Many years ago (perhaps 18-20 years ago), I sat in 770 with a group of Jews surrounding an older Jew who told us this story. It was during a Shabbos farbrengen, in the "Moshiach corner", where every Shabbos we'd host an elder chassid or Jewish guest to speak to us. I've retold this story a score of times but never, until now, put it in writing. I have no reason to doubt its veracity.
It was well known the Rebbe was a superb engineer. That, I think, was his title when he worked at the Brooklyn Navy Yard, from the moment he came to the U.S. in 1941, either on a battleship project or, as I think told, the "Manhattan Project". But that is another story I have to write about as well, one I heard from Rabbi Dr. Naftali Berg, who was an ordinary-looking Chabad chassid with full beard and tzitzis, but held the extraordinary position of being the very highest ranked scientist at the Pentagon, before he passed away about one month after the 3rd of Tammuz.

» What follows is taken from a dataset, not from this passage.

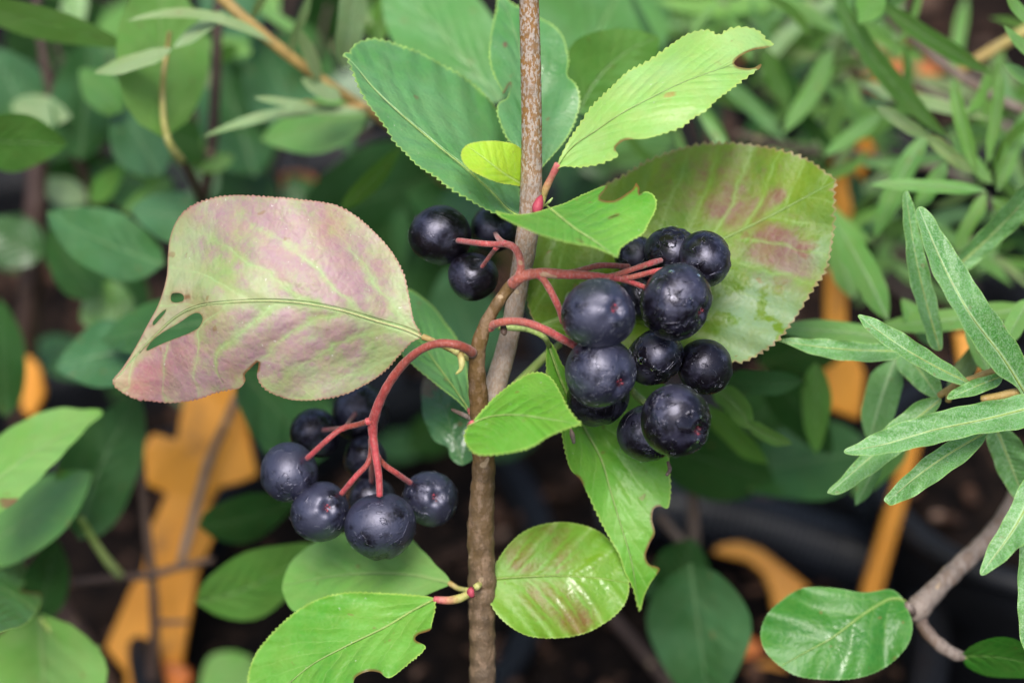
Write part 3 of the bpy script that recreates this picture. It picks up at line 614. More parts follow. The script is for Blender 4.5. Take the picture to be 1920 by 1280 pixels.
# middle-left cluster
cm = tubes('berry_cluster', [
    [(967, 528, -5, 10), (976, 508, -5, 9), (975, 485, -4, 8.5), (966, 466, -3, 8), (950, 458, -2, 7.5), (925, 458, 0, 6.5), (898, 456, 1, 6.5), (866, 452, 5, 6), (856, 451, 8, 6)],
    [(948, 458, -2, 6), (936, 449, 2, 6), (930, 440, 9, 5), (928, 436, 13, 5)], [(932, 462, 0, 5), (920, 478, 3, 4.5), (904, 500, 6, 4.5), (900, 506, 8, 4.5)]], 'stalk_pale', main, sides=12, step=4)
for i, a in enumerate([(826, 441, 10, 56.5, (-.2, .2, .9)), (926, 428, 14, 45, (.1, .8, .5)), (886, 520, 9, 47.5, (-.1, -.6, .8))]): B(cm, *a[:4], cal=a[4], hair=30, wet=.15, seed=20+i)
# lower-left cluster
cl_ = tubes('berry_cluster', [
    [(886, 662, -2, 11), (872, 652, -4, 10), (850, 645, -5, 9.5), (822, 644, -5, 9), (792, 654, -4, 8.5), (762, 677, -2, 9), (735, 710, 0, 9.5), (714, 748, 2, 10), (701, 785, 4, 11), (699, 812, 5, 9.5), (704, 850, 5, 8), (710, 890, 5, 7.5), (712, 930, 5, 7)],
    [(697, 788, 4, 7), (670, 796, 6, 6), (640, 804, 7, 6), (612, 826, 7, 6), (584, 852, 9, 6), (572, 862, 11, 6)], [(645, 803, 7, 5), (625, 804, 12, 5), (606, 806, 18, 4.5)], [(648, 801, 7, 5), (655, 790, 12, 4.5), (666, 775, 22, 4.5)],
    [(699, 800, 5, 8), (697, 840, 7, 7), (690, 868, 7, 6), (668, 892, 6, 6), (643, 922, 8, 6), (634, 932, 10, 6)], [(704, 852, 6, 6), (722, 872, 7, 6), (745, 888, 8, 6), (765, 902, 11, 6), (776, 909, 13, 6)], [(698, 820, 7, 7), (697, 860, 11, 6), (697, 898, 17, 5), (697, 908, 19, 5)]],
    'stalk', main, sides=12, step=4, bumps=0.05)
for i, a in enumerate([(541, 887, 12, 57.5, (-.7, -.4, .5), .4), (600, 959, 10, 58, (.3, .2, -.85), .4), (714, 987, 8, 67, (.1, -.95, .1), .3), (806, 934, 14, 54, (.25, .1, -.9), .5), (590, 811, 22, 47, (-.3, .3, .8), .6), (674, 772, 26, 54, (-.2, .3, .8), .5), (684, 858, 23, 43, (-.5, .5, .6), .4), (697, 935, 20, 44, (0, .6, .7), .3)]):
    B(cl_, *a[:4], cal=a[4], hair=60 if i < 4 else 10, wet=a[5], seed=40+i, squash=.94, dust=.07 if i < 4 else .03)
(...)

For example, on another occasion, in 770, roughly in that same period, another chassid told us the Rebbe had been consulted by a team of bridge engineers from some state where they were having problems with a bridge whose struts or posts kept coming loose; No matter how often they tightened them, movements caused by the wind eventually always loosened them. The Rebbe solved their problem by instructing them to reverse the threading of the posts, in which case the wind could only tighten them.
Back to the story: The military engineers in the IDF, who drafted plans for a new tank, came to show the Rebbe their blueprints.
The Rebbe looked them over and said, "It's all very fine. But there is one problem. Were it to receive a direct hit in the rear, the door in the rear would fail to open and the soldiers would be trapped inside."
The team then asked the Rebbe for advice how to correct the problem, which the Rebbe proceeded to do.
When the team finished their final draft they again showed up to the Rebbe and said, "Since you advised us how to correct our tank, we'd like for you to give the tank its name." The Rebbe chose the name "Merkavah" (in Hebrew, a chariot, a very frequent term used in Chassidus to indicate total submission to God's wishes, just as a chariot has no brain of its own and "submits" entirely to the wishes of its driver).
1 comment:
Merkava not only means chariot, but it refers to the highest form of mysticism in Judaism, taking its name from the rapturous vision by Ezekiel of the chariot of the Lord.